Deal and Palamara, both of whom teach in IU Indianapolis’ music technology department, developed Avatar as a tool that can, among other things, improvise music alongside a live musician.

Unlike other AI music tools, like technology that can create a song in the style of a particular artist or musical genre, Avatar uses machine learning to listen to a human musician and respond to that person in real time, adding its own sounds as a human improvisational partner might.

Deal used the material produced in improvisations to create the score for the opera.

The creators can envision a host of other uses for the technology, which they hope to someday commercialize so other musicians can incorporate it into their own work.

“It is like working with a real person, in a sense,” Deal said of Avatar. “I’ve done a lot of things in technology, but this one right now is the most exciting thing I think I’ve ever done.”

Deal, a classically trained percussionist, and Palamara, a music technology expert whose background is in music theory and composition, spent more than a year developing Avatar.

Palamara, who handled the technical aspects of Avatar’s development, trained the tool using several hours’ worth of recordings of Deal playing a vibraphone. The two chose a vibraphone  because when a mallet hits the instrument’s metal bars, the instrument produces sustained tones and reverberations that make the training process easier, Deal said.

Palamara said he and Deal kept ethical considerations in mind when developing Avatar, and the tool is not designed to mimic copyrighted music from other artists.

“We’re not ripping anybody off,” Palamara said. “There’s no way that you can use this to create a new Green Day or Weezer track.”

Since 2019, Deal has performed using the technology numerous times, but most of those have been brief demonstrations at academic conferences or at experimental-music gatherings.

“Lexia: An AI Opera” represents the most ambitious project yet for Avatar, Deal said. He specifically chose to debut the opera at the Phoenix because he wanted an off-campus venue. “The idea is to take it out to the world and not keep it in academia,” he said.

Following next month’s show at the Phoenix, Lexia is also booked for a Feb. 14 performance at the Roulette Theatre, an experimental music venue in Brooklyn, New York.

The opera is funded with $50,000 from an IU Presidential Arts and Humanities Fellowship and additional funding from the Donald Tavel Arts and Technology Research Center at IU’s Herron School of Art and Design.

Avatar won’t be Deal’s improv partner during performances of Lexia. But Deal did use the technology to help him compose the score for the opera. “It can provide the seed for an idea that I can develop.”

Deal worked with New York City-based playwright and librettist Kat Mustatea on the opera.
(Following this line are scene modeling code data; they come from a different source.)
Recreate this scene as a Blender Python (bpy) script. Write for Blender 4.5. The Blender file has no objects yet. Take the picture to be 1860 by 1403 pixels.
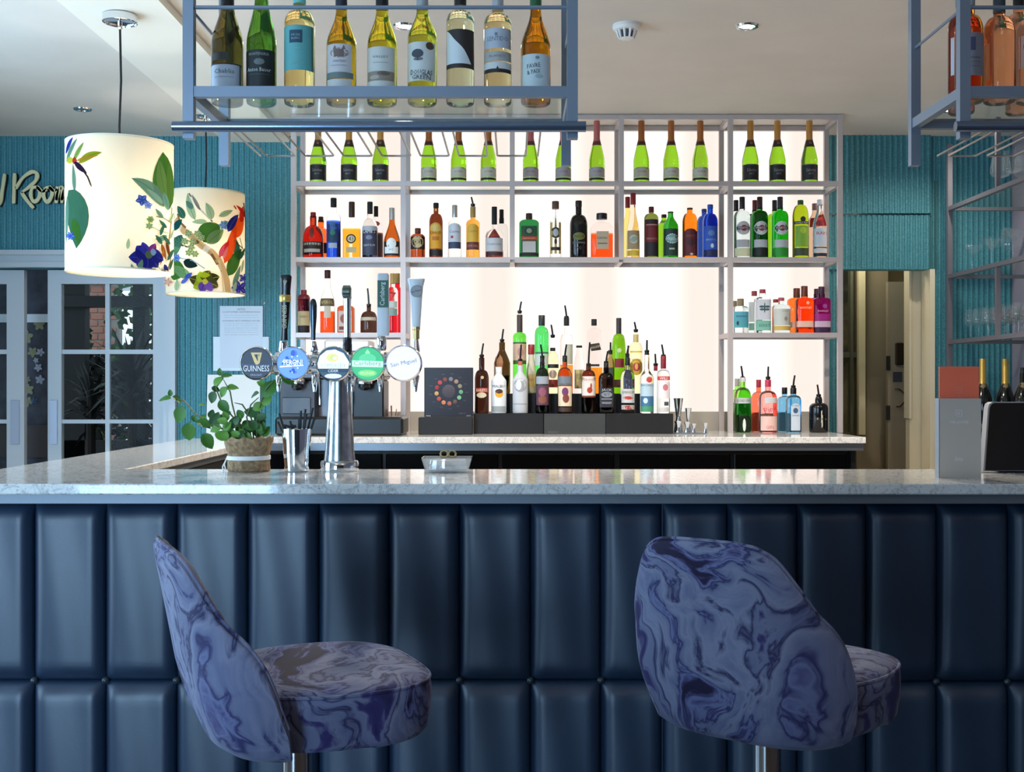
import bpy, math, random
from mathutils import Vector, Matrix
random.seed(7)
C = bpy.context.scene.collection
sc = bpy.context.scene
PI = math.pi
# ------------------------------------------------------------------ camera
F, CX, CY, EYE = 2150.0, 934.0, 701.5, 1.34
cam = bpy.data.objects.new('camera', bpy.data.cameras.new('camera'))
C.objects.link(cam)
cam.location = (0, 0, EYE); cam.rotation_euler = (PI/2, 0, 0)
cam.data.sensor_width = 36; cam.data.lens = F/1860*36
cam.data.shift_x = -4/1860
sc.camera = cam
def WX(px, Y): return (px-CX)*Y/F
def WZ(py, Y): return EYE+(CY-py)*Y/F
# ------------------------------------------------------------------ light
sc.view_settings.view_transform = 'Standard'
sc.view_settings.look = 'None'
sc.view_settings.gamma = 1
sc.view_settings.use_curve_mapping = False
sc.view_settings.exposure = 0.0
w = bpy.data.worlds.new('sky'); sc.world = w; w.use_nodes = True
w.node_tree.nodes['Background'].inputs[0].default_value = (0.72, 0.86, 1.0, 1)
w.node_tree.nodes['Background'].inputs[1].default_value = 1.6
def area(name, loc, rot, sx, sy, power, col, spread=180):
    l = bpy.data.lights.new(name, 'AREA'); l.shape = 'RECTANGLE'; l.size = sx; l.size_y = sy
    l.energy = power; l.color = col; l.spread = math.radians(spread)
    o = bpy.data.objects.new(name, l); C.objects.link(o); o.location = loc; o.rotation_euler = rot
    o['kind'] = 'helper'
    return o
# daylight: windows along the left wall (close to the bar) and a shop front behind the camera
area('daylight_left_window', (-2.98, 3.3, 1.35), (0, -PI/2, 0), 1.9, 3.4, 115, (0.50, 0.75, 1.0))
area('daylight_rear_window', (-2.35, -2.5, 1.2), (PI/2, 0, 0), 1.35, 2.2, 60, (0.44, 0.71, 1.0), 84)
for x in (-1.2, 1.4):      # added unseen fill behind the camera, aimed up to brighten the ceiling
    area('ceiling_fill', (x, -0.6, 1.95), (PI, 0, 0), .5, .3, 16, (1, .9, .8))
def spot(name, loc, power, col=(1, .9, .78), ang=110):
    l = bpy.data.lights.new(name, 'SPOT'); l.energy = power; l.color = col
    l.spot_size = math.radians(ang); l.spot_blend = .7; l.shadow_soft_size = .04
    o = bpy.data.objects.new(name, l); C.objects.link(o); o.location = loc; o['kind'] = 'helper'
CEIL = 2.775
# ------------------------------------------------------------------ materials
def lin(c):
    return tuple(((x/255)/12.92 if x/255 <= .04045 else ((x/255+.055)/1.055)**2.4) for x in c)
MC = {}
def M(c, rough=.5, metal=0, spec=.5, key=None, **k):
    k_ = (c, rough, metal, spec, tuple(sorted(k.items())))
    if k_ in MC: return MC[k_]
    m = bpy.data.materials.new('m'); m.use_nodes = True
    b = m.node_tree.nodes['Principled BSDF']
    b.inputs['Base Color'].default_value = (*lin(c), 1)
    b.inputs['Roughness'].default_value = rough
    b.inputs['Metallic'].default_value = metal
    b.inputs['Specular IOR Level'].default_value = spec
    if 'trans' in k: b.inputs['Transmission Weight'].default_value = k['trans']
    if 'ior' in k: b.inputs['IOR'].default_value = k['ior']
    if 'sheen' in k: b.inputs['Sheen Weight'].default_value = k['sheen']
    if 'coat' in k: b.inputs['Coat Weight'].default_value = k['coat']
    if 'emit' in k:
        b.inputs['Emission Color'].default_value = (*lin(c), 1); b.inputs['Emission Strength'].default_value = k['emit']
    MC[k_] = m
    return m
def G(c, rough=.02, ior=1.36): return M(c, rough, 0, .5, trans=1.0, ior=ior)
def thin_glass(name, tint=(1, 1, 1), refl=.5, rough=.03, haze=0.0):
    m = bpy.data.materials.new(name); m.use_nodes = True
    n = m.node_tree.nodes; l = m.node_tree.links; n.clear()
    o = n.new('ShaderNodeOutputMaterial'); mx = n.new('ShaderNodeMixShader')
    t = n.new('ShaderNodeBsdfTransparent'); t.inputs[0].default_value = (*tint, 1)
    g = n.new('ShaderNodeBsdfGlossy'); g.inputs['Roughness'].default_value = rough
    f = n.new('ShaderNodeLayerWeight'); f.inputs[0].default_value = refl
    ge = n.new('ShaderNodeNewGeometry'); iv = n.new('ShaderNodeMath'); iv.operation = 'SUBTRACT'; iv.inputs[0].default_value = 1
    mu = n.new('ShaderNodeMath'); mu.operation = 'MULTIPLY'     # reflect only on the outer face of each sheet
    l.new(ge.outputs['Backfacing'], iv.inputs[1]); l.new(iv.outputs[0], mu.inputs[0]); l.new(f.outputs['Fresnel'], mu.inputs[1])
    l.new(mu.outputs[0], mx.inputs[0]); l.new(g.outputs[0], mx.inputs[2])
    if haze > 0:
        d = n.new('ShaderNodeBsdfDiffuse'); d.inputs[0].default_value = (.9, .95, .95, 1)
        mh = n.new('ShaderNodeMixShader'); mh.inputs[0].default_value = haze
        l.new(t.outputs[0], mh.inputs[1]); l.new(d.outputs[0], mh.inputs[2]); l.new(mh.outputs[0], mx.inputs[1])
    else: l.new(t.outputs[0], mx.inputs[1])
    l.new(mx.outputs[0], o.inputs[0])
    return m
PANE = thin_glass('pane_glass', (.92, .97, .98), .15)
SHELFGLASS = thin_glass('shelf_glass', (.92, .96, .94), .22, .05, .05)
STEM = thin_glass('stemware_glass', (.96, .98, .99), .45, .04, .03)
ACRYL = thin_glass('acrylic', (.97, .98, .99), .12, .05, .02)
def nodes(name):
    m = bpy.data.materials.new(name); m.use_nodes = True
    n = m.node_tree.nodes; return m, n, m.node_tree.links, n['Principled BSDF']
def ramp(n, stops):
    r = n.new('ShaderNodeValToRGB'); e = r.color_ramp.elements
    e[0].position, e[0].color = stops[0][0], (*lin(stops[0][1]), 1)
    e[1].position, e[1].color = stops[-1][0], (*lin(stops[-1][1]), 1)
    for p, c in stops[1:-1]:
        q = e.new(p); q.color = (*lin(c), 1)
    return r
def noise(n, l, scale, detail=4, dist=0, rough=.5, vec=None):
    t = n.new('ShaderNodeTexNoise'); t.inputs['Scale'].default_value = scale
    t.inputs['Detail'].default_value = detail; t.inputs['Distortion'].default_value = dist; t.inputs['Roughness'].default_value = rough
    if vec is None:
        co = n.new('ShaderNodeTexCoord'); vec = co.outputs['Object']
    l.new(vec, t.inputs['Vector']); return t
def bump(n, l, b, src, strength=.1, dist=.002):
    u = n.new('ShaderNodeBump'); u.inputs['Strength'].default_value = strength; u.inputs['Distance'].default_value = dist
    l.new(src, u.inputs['Height']); l.new(u.outputs[0], b.inputs['Normal'])
def m_marble():
    m, n, l, b = nodes('marbled_velvet')
    co = n.new('ShaderNodeTexCoord')
    t1 = noise(n, l, 2.6, 3, .6, .5, co.outputs['Object'])
    mp = n.new('ShaderNodeMapping'); mp.inputs['Scale'].default_value = (1, 1, .62)
    l.new(co.outputs['Object'], mp.inputs[0])
    ad = n.new('ShaderNodeVectorMath'); ad.operation = 'MULTIPLY_ADD'
    ad.inputs[1].default_value = (.34, .34, .34)
    l.new(t1.outputs['Color'], ad.inputs[0]); l.new(mp.outputs[0], ad.inputs[2])
    t2 = noise(n, l, 4.3, 6, 1.5, .54, ad.outputs[0])
    r = ramp(n, [(.33, (18, 14, 36)), (.40, (30, 24, 58)), (.42, (74, 74, 118)), (.44, (104, 110, 148)), (.458, (40, 38, 86)), (.475, (96, 102, 134)), (.53, (122, 126, 152)),
                 (.552, (96, 100, 128)), (.568, (36, 34, 76)), (.588, (96, 102, 134)), (.625, (106, 110, 138)), (.65, (52, 48, 100)), (.72, (24, 20, 50))])
    l.new(t2.outputs['Fac'], r.inputs[0]); l.new(r.outputs[0], b.inputs['Base Color'])
    b.inputs['Roughness'].default_value = .75; b.inputs['Sheen Weight'].default_value = .08; b.inputs['Sheen Roughness'].default_value = .35
    b.inputs['Specular IOR Level'].default_value = .3
    return m
def m_stone():
    m, n, l, b = nodes('pale_quartz')
    t = noise(n, l, 110, 5, 0, .7); r = ramp(n, [(.34, (150, 152, 156)), (.42, (218, 217, 214)), (.7, (232, 231, 228))])
    l.new(t.outputs['Fac'], r.inputs[0])
    t2 = noise(n, l, 9, 8, 2.2, .6); r2 = ramp(n, [(.47, (255, 255, 255)), (.5, (196, 198, 204)), (.53, (255, 255, 255))])
    l.new(t2.outputs['Fac'], r2.inputs[0])
    mx = n.new('ShaderNodeMix'); mx.data_type = 'RGBA'; mx.blend_type = 'MULTIPLY'; mx.inputs[0].default_value = .8
    l.new(r.outputs[0], mx.inputs[6]); l.new(r2.outputs[0], mx.inputs[7]); l.new(mx.outputs[2], b.inputs['Base Color'])
    b.inputs['Roughness'].default_value = .07
    return m
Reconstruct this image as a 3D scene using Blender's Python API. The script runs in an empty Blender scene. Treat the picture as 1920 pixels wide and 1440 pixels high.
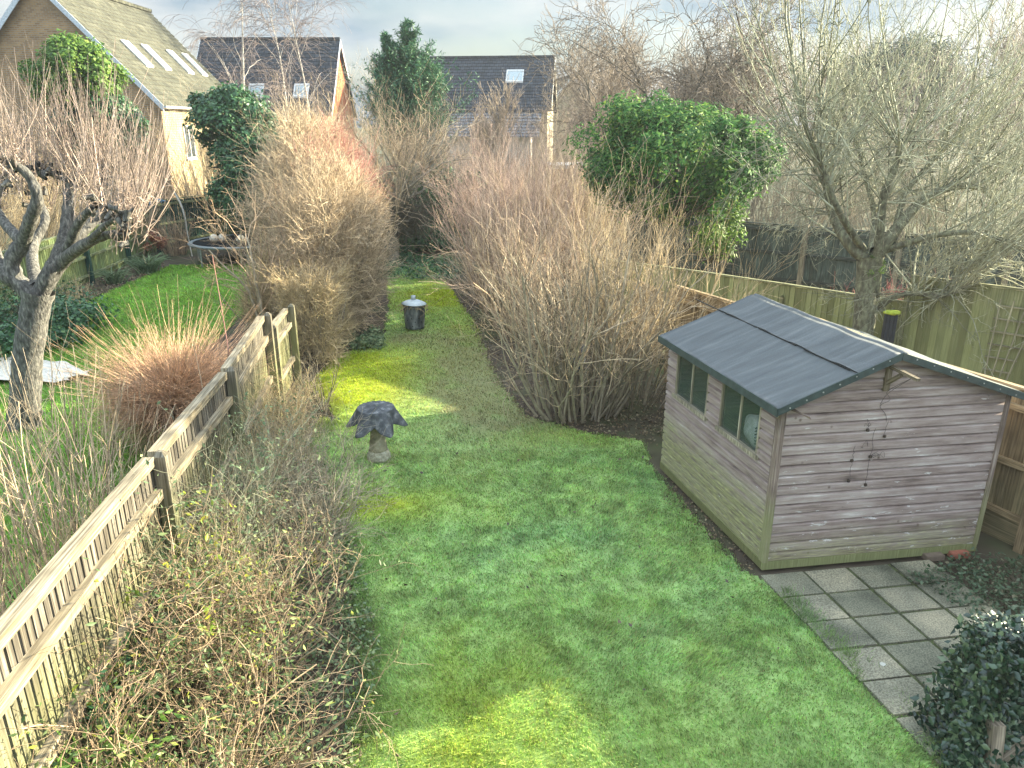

Mustatea created the libretto—the words that tell the story—and Deal used Avatar to compose the score—the music that Deal and the other musicians will play.

Deal compared Avatar to the block of marble a sculptor uses as the starting point for a sculpture. Using various filters and guidance along with his own playing, Deal got Avatar to create the musical equivalent of that marble block. He then shaped and altered that raw material, using it as the basis for the opera’s score which includes parts for flute, clarinets, various percussion instruments and a bass synthesizer.

As a technology, Avatar is still somewhat finicky and glitchy. It’s not yet at the point where Deal and Palamara could hand it off to someone else who could use it without their help. But that’s the long-term goal.

Palamara and Deal are still working to improve the tool. Once they have developed a more robust version that’s more reliable and easier to use, they’d like to pursue commercialization so other people can use Avatar.